What you should do:
Would you transcribe the listing that follows, character for character, and omit its images?

Information shown:
::::::::

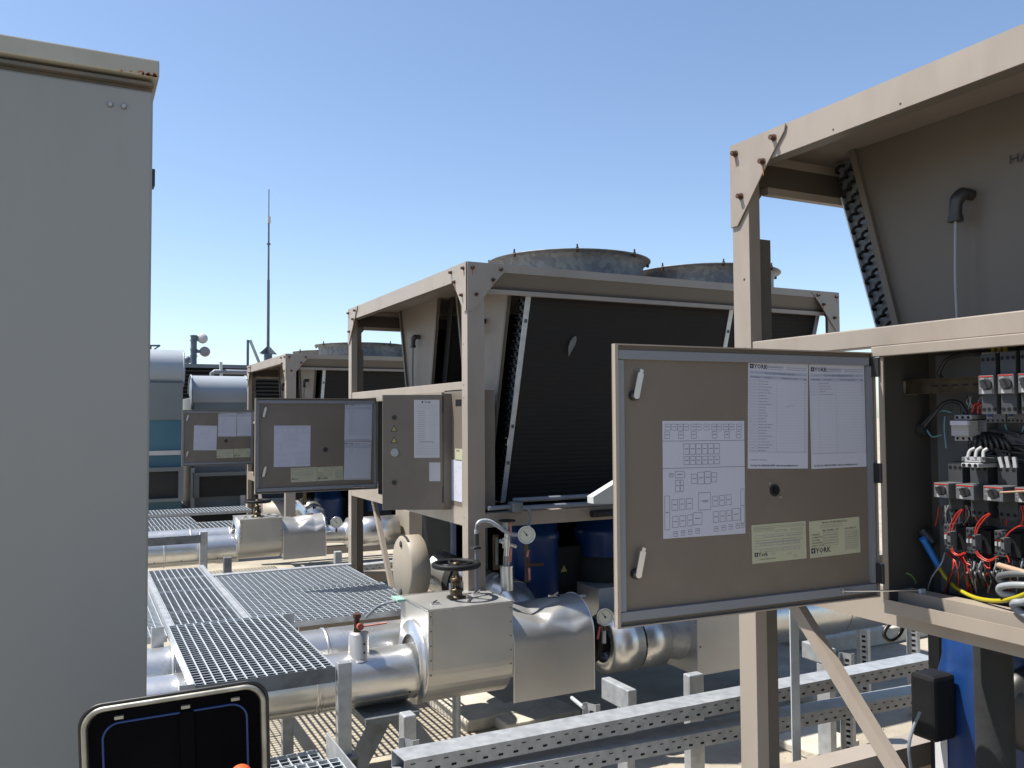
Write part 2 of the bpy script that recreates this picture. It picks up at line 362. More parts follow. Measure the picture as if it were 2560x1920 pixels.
    for k in (0, 1):
        poly = [(.165, 2.327), (.97, 2.327), (.69, 1.0), (.51, 1.0)]
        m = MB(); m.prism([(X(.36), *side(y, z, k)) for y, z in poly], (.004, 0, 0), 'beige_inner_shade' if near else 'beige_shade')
        o = m.build('end_panel', root)
        m = MB()
        for a, b in ((poly[1], poly[2]), (poly[3], poly[0])):
            sgn = -1 if a is poly[1] else 1
            pa = Vector((X(.352), *side(a[0]+sgn*.012, a[1], k))); pb = Vector((X(.352), *side(b[0]+sgn*.012, b[1], k)))
            m.bar(pa, pb, .022, .016, 'beige_inner_shade', up=(1, 0, 0))
        m.build('panel_edge', o)
        e = MB(); cc = Vector((X(.36), *side(.56, 2.055 if near else 2.06, k)))
        e.tube(bez([cc+Vector((.0, -.02, .03)), cc+Vector((-.03, -.015, .032)), cc+Vector((-.045, -.005, .012)), cc+Vector((-.045, 0, -.035))], 6), [.016]*6+[.019]*7+[.017]*6, 'black_plastic', n=12)
        e.tube([cc+Vector((-.045, 0, -.03)), cc+Vector((-.045, 0, -.045))], .021, 'black_plastic', n=14); e.build('cable_gland', o)
        e = MB(); e.tube(bez([cc+Vector((-.045, 0, -.04)), cc+Vector((-.046, .004, -.25)), cc+Vector((-.04, -.004, -.6)), cc+Vector((-.04, 0, -.95))], 6), .0045, 'wire_grey' if near else 'black_plastic', n=6); e.build('hanging_cable', o)
        # coils (outer and inner slab of each V)
        for nm, (t0, b0, sgn) in (('o', (.085, .43, 1)), ('i', (1.05, .77, -1))):
            m = MB(); w_ = .075*sgn
            pts = [(t0, 2.20), (t0+w_, 2.20), (b0+w_, 1.0), (b0, 1.0)]
            m.prism([(X(.42), *side(y, z, k)) for y, z in pts], (L-.52, 0, 0), 'coil_black'); c = m.build('condenser_coil', root)
            if nm == 'o':
                nst = 3
                for q in (strips + (L-.12,)):
                    s_ = MB()
                    s_.prism([(X(q), *side(y, z, k)) for y, z in ((t0-.006, 2.20), (t0-.001, 2.20), (b0-.001, 1.0), (b0-.006, 1.0))], (.032, 0, 0), 'galv_bar'); so_ = s_.build('coil_strip', c)
                    for tt in (.12, .62, .8):
                        h = MB(); yy, zz = side(lerp(t0, b0, tt)-.0075, lerp(2.2, 1.0, tt), k); h.box(X(q+.008), X(q+.026), yy-.0005, yy+.0005, zz-.014, zz+.014, 'grey_device'); h.build('strip_slot', so_)
            # end plate with return bends facing the end
            m = MB(); pts2 = [(t0-.03*sgn-.004*sgn, 2.325), (t0-.03*sgn+w_+.004*sgn, 2.325), (b0+w_+.004*sgn, 1.0), (b0-.004*sgn, 1.0)]
            m.prism([(X(.414), *side(y, z, k)) for y, z in pts2], (.005, 0, 0), 'galv_dull' if nm == 'o' else 'black_paint'); ep = m.build('coil_end_plate', root)
            if nm == 'o' and (near or Y0 > 0):
                bm = MB(); nb = 30
                for i in range(nb):
                    for j, fr in enumerate((.0, .42, .84)):
                        tt = (i+.5+.5*(j % 2))/nb; yc, zc = side(lerp(t0-.028, b0, tt)+w_*(fr-.02), lerp(2.31, 1.0, tt), k); s2_ = 1 if k == 0 else -1
                        path = [Vector((X(.413), yc, zc)), Vector((X(.398), yc+.004*s2_, zc+.002)), Vector((X(.392), yc+.012*s2_, zc+.010)), Vector((X(.398), yc+.020*s2_, zc+.018)), Vector((X(.413), yc+.024*s2_, zc+.02))]
                        bm.tube(path if near else path[::2], .0052, 'black_paint', n=6 if near else 4)
                bm.build('return_bends', ep, kind='stuff')
    # fans
    for fx in fans:
        for fy in (.57, CW-.57):
            c = (X(fx), Y(fy), Z(2.336)); m = MB()
            m.lathe(c, (0, 0, 1), [(0, .475), (.10, .475), (.135, .485), (.150, .505), (.153, .525), (.157, .525), (.153, .505), (.138, .478), (.10, .468), (.0, .468)], 'fan_galv', n=64)
            f = m.build('fan_ring', root)
            for a in range(8):
                an = a*math.pi/4+.35; d = Vector((math.cos(an), math.sin(an), 0)); b = MB(); p = Vector(c)+d*.515
                b.cyl(p+Vector((0, 0, .135)), p+Vector((0, 0, .165)), .009, 'bolt_rust', n=8); b.cyl(p+Vector((0, 0, .165)), p+Vector((0, 0, .183)), .005, 'bolt_rust', n=6); b.build('ring_bolt', f)
            g_ = MB(); g_.cyl(Vector(c)+Vector((0, 0, .04)), Vector(c)+Vector((0, 0, .09)), .07, 'black_paint', n=16)
            for a in range(5):
                an = a*2*math.pi/5; u = Vector((math.cos(an), math.sin(an), 0)); v = Vector((-math.sin(an), math.cos(an), 0))
                q = Vector(c)+Vector((0, 0, .06)); g_.add([q+u*.06+v*.05+Vector((0, 0, .02)), q+u*.44+v*.1+Vector((0, 0, .025)), q+u*.44-v*.1-Vector((0, 0, .025)), q+u*.06-v*.05-Vector((0, 0, .02))], [(0, 1, 2, 3)], 'black_paint')
            g_.build('fan_blades', f)
    # machinery below: compressors, terminal boxes, vessel, headers
    return root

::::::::

Written answer:
Write part 2 of the bpy script that recreates this picture. It picks up at line 362. More parts follow. Measure the picture as if it were 2560x1920 pixels.
    for k in (0, 1):
        poly = [(.165, 2.327), (.97, 2.327), (.69, 1.0), (.51, 1.0)]
        m = MB(); m.prism([(X(.36), *side(y, z, k)) for y, z in poly], (.004, 0, 0), 'beige_inner_shade' if near else 'beige_shade')
        o = m.build('end_panel', root)
        m = MB()
        for a, b in ((poly[1], poly[2]), (poly[3], poly[0])):
            sgn = -1 if a is poly[1] else 1
            pa = Vector((X(.352), *side(a[0]+sgn*.012, a[1], k))); pb = Vector((X(.352), *side(b[0]+sgn*.012, b[1], k)))
            m.bar(pa, pb, .022, .016, 'beige_inner_shade', up=(1, 0, 0))
        m.build('panel_edge', o)
        e = MB(); cc = Vector((X(.36), *side(.56, 2.055 if near else 2.06, k)))
        e.tube(bez([cc+Vector((.0, -.02, .03)), cc+Vector((-.03, -.015, .032)), cc+Vector((-.045, -.005, .012)), cc+Vector((-.045, 0, -.035))], 6), [.016]*6+[.019]*7+[.017]*6, 'black_plastic', n=12)
        e.tube([cc+Vector((-.045, 0, -.03)), cc+Vector((-.045, 0, -.045))], .021, 'black_plastic', n=14); e.build('cable_gland', o)
        e = MB(); e.tube(bez([cc+Vector((-.045, 0, -.04)), cc+Vector((-.046, .004, -.25)), cc+Vector((-.04, -.004, -.6)), cc+Vector((-.04, 0, -.95))], 6), .0045, 'wire_grey' if near else 'black_plastic', n=6); e.build('hanging_cable', o)
        # coils (outer and inner slab of each V)
        for nm, (t0, b0, sgn) in (('o', (.085, .43, 1)), ('i', (1.05, .77, -1))):
            m = MB(); w_ = .075*sgn
            pts = [(t0, 2.20), (t0+w_, 2.20), (b0+w_, 1.0), (b0, 1.0)]
            m.prism([(X(.42), *side(y, z, k)) for y, z in pts], (L-.52, 0, 0), 'coil_black'); c = m.build('condenser_coil', root)
            if nm == 'o':
                nst = 3
                for q in (strips + (L-.12,)):
                    s_ = MB()
                    s_.prism([(X(q), *side(y, z, k)) for y, z in ((t0-.006, 2.20), (t0-.001, 2.20), (b0-.001, 1.0), (b0-.006, 1.0))], (.032, 0, 0), 'galv_bar'); so_ = s_.build('coil_strip', c)
                    for tt in (.12, .62, .8):
                        h = MB(); yy, zz = side(lerp(t0, b0, tt)-.0075, lerp(2.2, 1.0, tt), k); h.box(X(q+.008), X(q+.026), yy-.0005, yy+.0005, zz-.014, zz+.014, 'grey_device'); h.build('strip_slot', so_)
            # end plate with return bends facing the end
            m = MB(); pts2 = [(t0-.03*sgn-.004*sgn, 2.325), (t0-.03*sgn+w_+.004*sgn, 2.325), (b0+w_+.004*sgn, 1.0), (b0-.004*sgn, 1.0)]
            m.prism([(X(.414), *side(y, z, k)) for y, z in pts2], (.005, 0, 0), 'galv_dull' if nm == 'o' else 'black_paint'); ep = m.build('coil_end_plate', root)
            if nm == 'o' and (near or Y0 > 0):
                bm = MB(); nb = 30
                for i in range(nb):
                    for j, fr in enumerate((.0, .42, .84)):
                        tt = (i+.5+.5*(j % 2))/nb; yc, zc = side(lerp(t0-.028, b0, tt)+w_*(fr-.02), lerp(2.31, 1.0, tt), k); s2_ = 1 if k == 0 else -1
                        path = [Vector((X(.413), yc, zc)), Vector((X(.398), yc+.004*s2_, zc+.002)), Vector((X(.392), yc+.012*s2_, zc+.010)), Vector((X(.398), yc+.020*s2_, zc+.018)), Vector((X(.413), yc+.024*s2_, zc+.02))]
                        bm.tube(path if near else path[::2], .0052, 'black_paint', n=6 if near else 4)
                bm.build('return_bends', ep, kind='stuff')
    # fans
    for fx in fans:
        for fy in (.57, CW-.57):
            c = (X(fx), Y(fy), Z(2.336)); m = MB()
            m.lathe(c, (0, 0, 1), [(0, .475), (.10, .475), (.135, .485), (.150, .505), (.153, .525), (.157, .525), (.153, .505), (.138, .478), (.10, .468), (.0, .468)], 'fan_galv', n=64)
            f = m.build('fan_ring', root)
            for a in range(8):
                an = a*math.pi/4+.35; d = Vector((math.cos(an), math.sin(an), 0)); b = MB(); p = Vector(c)+d*.515
                b.cyl(p+Vector((0, 0, .135)), p+Vector((0, 0, .165)), .009, 'bolt_rust', n=8); b.cyl(p+Vector((0, 0, .165)), p+Vector((0, 0, .183)), .005, 'bolt_rust', n=6); b.build('ring_bolt', f)
            g_ = MB(); g_.cyl(Vector(c)+Vector((0, 0, .04)), Vector(c)+Vector((0, 0, .09)), .07, 'black_paint', n=16)
            for a in range(5):
                an = a*2*math.pi/5; u = Vector((math.cos(an), math.sin(an), 0)); v = Vector((-math.sin(an), math.cos(an), 0))
                q = Vector(c)+Vector((0, 0, .06)); g_.add([q+u*.06+v*.05+Vector((0, 0, .02)), q+u*.44+v*.1+Vector((0, 0, .025)), q+u*.44-v*.1-Vector((0, 0, .025)), q+u*.06-v*.05-Vector((0, 0, .02))], [(0, 1, 2, 3)], 'black_paint')
            g_.build('fan_blades', f)
    # machinery below: compressors, terminal boxes, vessel, headers
    return root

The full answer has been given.